Fransız Le Monde gazetesi, 100 sayfalık bir Türkiye özel eki hazırladı. Türkiye'ye ilişkin analizlerin, söyleşilerin yer aldığı özel sayıda "Jeopolitik konumu sayesinde kaçınılmaz bir bölgesel güç olan, 83 milyon nüfuslu demografik ağırlığı, dinamik ekonomisiyle Türkiye, komşumuz, bizi hem cezbediyor hem endişelendiriyor” ifadeleri yer aldı. 

Fransız Le Monde gazetesi, “Türkiye nereye gidiyor?” başlıklı 100 sayfalık bir özel sayı çıkardı. Özel sayıda, Türkiye’nin geçmişi ve bugününe ilişkin söyleşiler, röportajlar ve analizler yer aldı. Le Monde’un Türkiye özel eki 8.90 Euro’ya satıldı.
 
Özel sayıda, Türkiye’den şu sözlerle bahsedildi:

“Öngörülemeyen Türkiye: Jeopolitik konumu sayesinde kaçınılmaz bir bölgesel güç olan, 83 milyon nüfuslu demografik ağırlığı dinamik ekonomisiyle Türkiye, komşumuz, bizi hem cezbediyor hem endişelendiriyor”

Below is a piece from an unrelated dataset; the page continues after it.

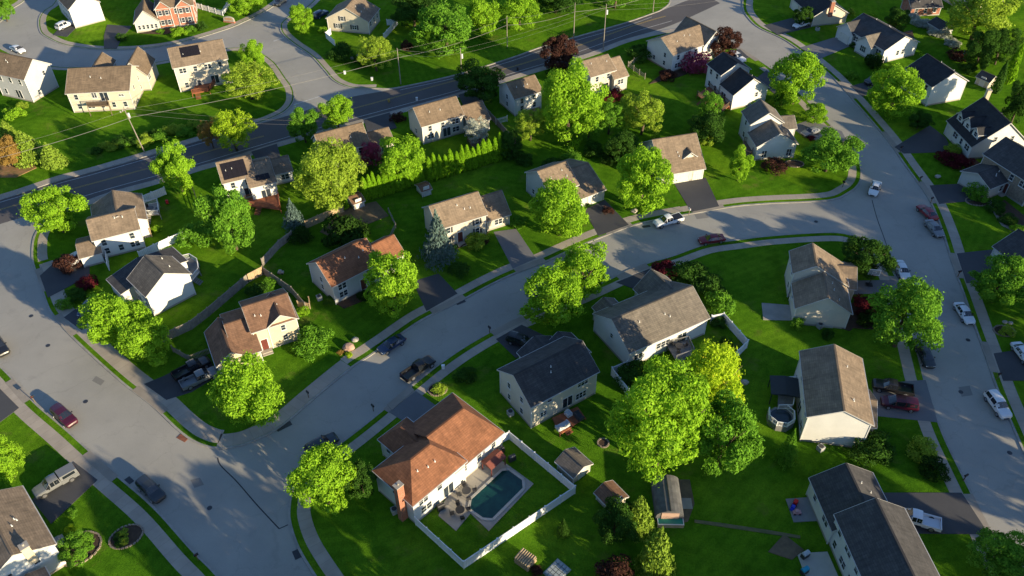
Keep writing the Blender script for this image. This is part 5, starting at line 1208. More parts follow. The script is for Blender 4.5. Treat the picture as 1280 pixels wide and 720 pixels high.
for a in [
 ('sedan', (12, 57), (32, 66), 'white', 'white car parked on the upper left street beside the grey house'),
 ('suv', (70, 37), (92, 27), 'white', 'white car in the driveway of the blank-walled white house', None, D_),
 ('suv', (105, 320), (83, 331), 'white', 'white car behind the dull maroon shrub on the left', None, D_),
 ('sedan', (118, 375), (104, 393), 'blue', 'dark blue car peeking out left of the two joined lime trees', None, D_),
 ('suv', (-7, 424), (5, 442), 'black', 'black car cut by the left edge of the photo'),
 ('suv', (68, 509), (93, 532), 'maroon', 'maroon car parked on the wide left street'),
 ('suv', (175, 599), (203, 626), 'dark', 'black car with a bright windscreen at the bottom left kerb'),
 ('pickup', (95, 589), (44, 619), 'grey', 'grey pickup with a bed cap in the bottom left driveway', None, D_, 'cap'),
 ('pickup', (224, 469), (256, 453), 'black', 'black pickup in the driveway of the stepped-roof house', None, D_),
 ('pickup', (233, 481), (267, 466), 'grey', 'grey pickup next to the black one, nearer the lawn', None, D_),
 ('sedan', (504, 421), (474, 440), 'blue', 'dark blue sedan parked at the upper kerb of the curving street'),
 ('pickup', (506, 472), (540, 449), 'black', 'black pickup parked at the lower kerb of the curving street'),
 ('suv', (389, 563), (416, 548), 'dark', 'dark car behind the corner lime tree on the curving street'),
 ('suv', (642, 424), (661, 431), 'black', 'black car in the driveway behind the slate-roofed house', None, D_),
 ('pickup', (852, 271), (818, 281), 'white', 'white pickup with a dark open bed at the bend of the curving street', None, 0, 'cover'),
 ('sedan', (904, 297), (875, 301), 'crimson', 'dark red sedan on the lower side of the curving street'),
 ('sedan', (1097, 226), (1090, 245), 'white', 'white car driving in the middle of the right junction'),
 ('sedan', (1166, 272), (1152, 259), 'red', 'red car parked at the right kerb ahead of the silver one'),
 ('sedan', (1161, 277), (1175, 294), 'silver', 'silver-white car parked right below the red car'),
 ('sedan', (1122, 326), (1133, 349), 'white', 'white car parked at the left kerb below the right junction'),
 ('sedan', (1198, 380), (1213, 403), 'white', 'white car at the right kerb opposite the round green street tree'),
 ('suv', (1237, 492), (1258, 521), 'white', 'white car lowest on the right street'),
 ('sedan', (1151, 432), (1163, 458), 'dark', 'dark car under the round green street tree'),
 ('pickup', (1138, 489), (1093, 481), 'black', 'black pickup in the driveway above the maroon minivan', None, D_),
 ('van', (1144, 508), (1104, 502), 'maroon', 'maroon minivan in the driveway below the black pickup', None, D_),
 ('pickup', (1169, 656), (1122, 643), 'white', 'white pickup half hidden behind the charcoal roof at the bottom right', None, D_),
 ('sedan', (1010, 28), (992, 34), 'white', 'white car at the garage of the cream single-storey house', None, D_),
 ('suv', (1101, 98), (1083, 104), 'dark', 'dark car left of the tree in front of the cream end wall', None, D_),
 ('sedan', (1272, 434), (1286, 452), 'white', 'white car cut by the right edge of the photo', None, D_),
 ('sedan', (356, -2), (344, 6), 'dark', 'dark car at the top edge on the upper side street'),
 ('suv', (914, 69), (928, 76), 'white', 'white car beside the brown-maroon tree', None, D_),
 ('sedan', (1023, 162), (1005, 168), 'silver', 'silver car in the driveway right of the slate split-level', None, D_),
 ('suv', (396, 21), (406, 16), 'blue', 'dark blue stand-in car tucked at the left wall of the cream gabled house', None, D_),  # car shape standing in for an unidentified dark blue object
]: car(*a)

# ---------------------------------------------------------------- fences
def fence(px, h, mat, label, kind='panel', z=.1, name=None, post=2.4, zt=None):
    pts = [P(x, y, zt if zt is not None else z) for x, y in px]; c = pts[0]
    root = empty(name or 'fence', (c.x, c.y, z), 0, label, 'fence'); 
    for i in range(len(pts)-1):
        a, b = pts[i]-c, pts[i+1]-c; L = (b-a).length; n = max(1, int(round(L/post))); d = (b-a)/n; u = d.normalized()
        pn = MB()
        for k in range(n):
            p, q = a+d*k, a+d*(k+1); s0 = p+u*.07; s1 = q-u*.07; Z = lambda v, zz: Vector((v.x, v.y, zz))
            if kind == 'panel':
                pn.bar(Z(s0, h-.06), Z(s1, h-.06), .09, .1); pn.bar(Z(s0, .12), Z(s1, .12), .09, .1)
                m_ = max(3, int((s1-s0).length/.3))
                for j in range(m_):
                    e0 = s0.lerp(s1, (j+.04)/m_); e1 = s0.lerp(s1, (j+.96)/m_); pn.bar(Z(e0, h/2+.03), Z(e1, h/2+.03), .04, h-.28)
            elif kind == 'picket':
                pn.bar(Z(s0, h*.8), Z(s1, h*.8), .05, .08); pn.bar(Z(s0, .3), Z(s1, .3), .05, .08)
                m_ = max(3, int((s1-s0).length/.2))
                for j in range(m_): e = s0.lerp(s1, (j+.5)/m_); pn.box(e.x-.04, e.x+.04, e.y-.025, e.y+.025, .08, h)
            elif kind == 'rail':
                for zz in (.35, .75, 1.1): pn.bar(Z(s0, zz), Z(s1, zz), .05, .12)
        pn.build('fence_panel', mat, root)
    m = MB()
    pm = []
    for i in range(len(pts)-1):
        a, b = pts[i]-c, pts[i+1]-c; n = max(1, int(round((b-a).length/post)))
        for k in range(n+(i == len(pts)-2)): pm.append(a+(b-a)/n*k)
    for q in pm:
        m = MB(); m.box(-.065, .065, -.065, .065, 0, h+.08); m.box(-.09, .09, -.09, .09, h+.08, h+.13); o = m.build('post', mat, root); o.location = (q.x, q.y, 0)
    return root
fence([(520, 656), (580, 711), (718.5, 617), (636.5, 549), (622, 556)], 1.7, WHITE, 'long white vinyl fence round the swimming pool lawn')
fence([(783, 461), (764, 469), (785, 496)], 1.7, WHITE, 'white vinyl fence at the left end of the tan ranch house')
fence([(888, 404), (903, 401), (933, 435), (907, 460)], 1.7, WHITE, 'white vinyl fence enclosing the right yard of the tan ranch house')
fence([(176, 256), (208, 243)], 1.7, WHITE, 'white fence along the main road verge behind the flat-tan-roofed house')
fence([(176, 324), (214, 306), (237, 296)], 1.7, WHITE, 'white fence sloping between the flat-tan-roofed and the bright white house')
fence([(135, 322), (137, 338)], 1.6, WHITE, 'short white fence in front of the flat-tan-roofed house', post=1.5)
fence([(245, 10), (279, 20), (290, 2)], 1.5, WHITE, 'white picket fence right of the brick house', 'picket')
fence([(414, 43), (408, 48), (419, 58)], 1.6, WHITE, 'short white fence at the left corner of the cream gabled house', post=1.6)
fence([(484, 32), (497, 31), (480, 50)], 1.6, WHITE, 'white fence at the right of the cream gabled house')
fence([(620, 156), (634, 152)], 1.4, WHITE, 'short white gate fence below the small white house', 'picket')
fence([(607, 142), (626, 162), (646, 185)], 1.6, WOODG, 'grey wooden fence between the lower-wing house and the small white house')
fence([(205, 428), (240, 412), (262, 395), (304, 359), (311, 353)], 1.8, WOODG, 'long weathered grey fence behind the stepped-roof house')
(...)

Cumhurbaşkanı Recep Tayyip Erdoğan’ın 2003-2014 dönemindeki başbakanlığı hatırlatılarak, Türkiye’yi temelden değiştirdiği belirtildi. Erdoğan’ın kendini ‘ekonomi mucizesi’ adamı olarak kabul ettirdiği belirtildi. Türkiye’nin Suriye, Libya, Kuzey Irak ve Kafkasya’ya yayılan askeri etkisinin de vurgulandığı sayıda “Bu etki, geleneksel ortakları Avrupa ve ABD’yle aranın bozulması riskiyle gerçekleşti” ifadeleri yer aldı.
Cumhurbaşkanı Erdoğan’ın 2003 yılında başbakan olduğu dönem ‘reformcu’ kimliğinin öne çıktığı, Türkiye’yi Avrupa Birliği’ne yöneltme projesi olduğu belirtilen haber şöyle devam etti: “Ancak yavaş yavaş ideolojik tutumu, pragmatizminin ve dışarı açılma niyetinin önüne geçti.
Özel sayıda Türkiye’de altyapı gelişmelerine de değinildi. Altyapının iyileştirildiği, sağlık sisteminin geliştirildiği, gayri safi yurt içi hasılanın (GSYİH) üç katına çıktığı belirtilen haberde “Erdoğan’ın otoriter yönelimine rağmen 2002’den bu yana her seçimi kazanmasını açıklıyor” ifadesi yer aldı. Erdoğan’ın Türkiye’de şu an yüzde 30’u oluşturan muhafazakâr tabanda, Türkiye’yi G20’ye dahil eden kişi olarak görüldüğünün altı çizildi.

Le Monde’un analizinde Erdoğan’ın eleştirenler tarafından ‘güce aç bir yeni sultan’ olarak nitelendiği, kendi hırslarına uyacak bir cumhurbaşkanlığı sistemi tasarladığı belirtildi. Analizde şu ifadeler yer aldı: “Erdoğan’ın hayali tarihte, mirasını inkar etmekten hiç vazgeçmediği, Türkiye Cumhuriyeti’nin kurucusu Mustafa Kemal Atatürk’ünki gibi bir iz bırakmak”

SİSTEM KARŞISIDAKİ İTTİFAK

Analizde, AKP’nin İstanbul, Ankara gibi büyükşehirlerde seçimi kaybettiği 2019 belediye başkanlığı seçimlerinden bu yana Türkiye’de “rüzgârın değiştiği” ifadeleri yer aldı. Finansal kriz ve enflasyon gibi etkenlerin, muhalefet bloğunu genişlettiği belirtildi.

Analiz şöyle devam etti:

Kürtler, merkez sağ milliyetçiler, Kemalistler ve hatta İslamcılar, ‘hiperbaşkanlığa’, kendi deyimleriyle ‘tek adamlığa’ karşı bir ittifak oluşturdu.”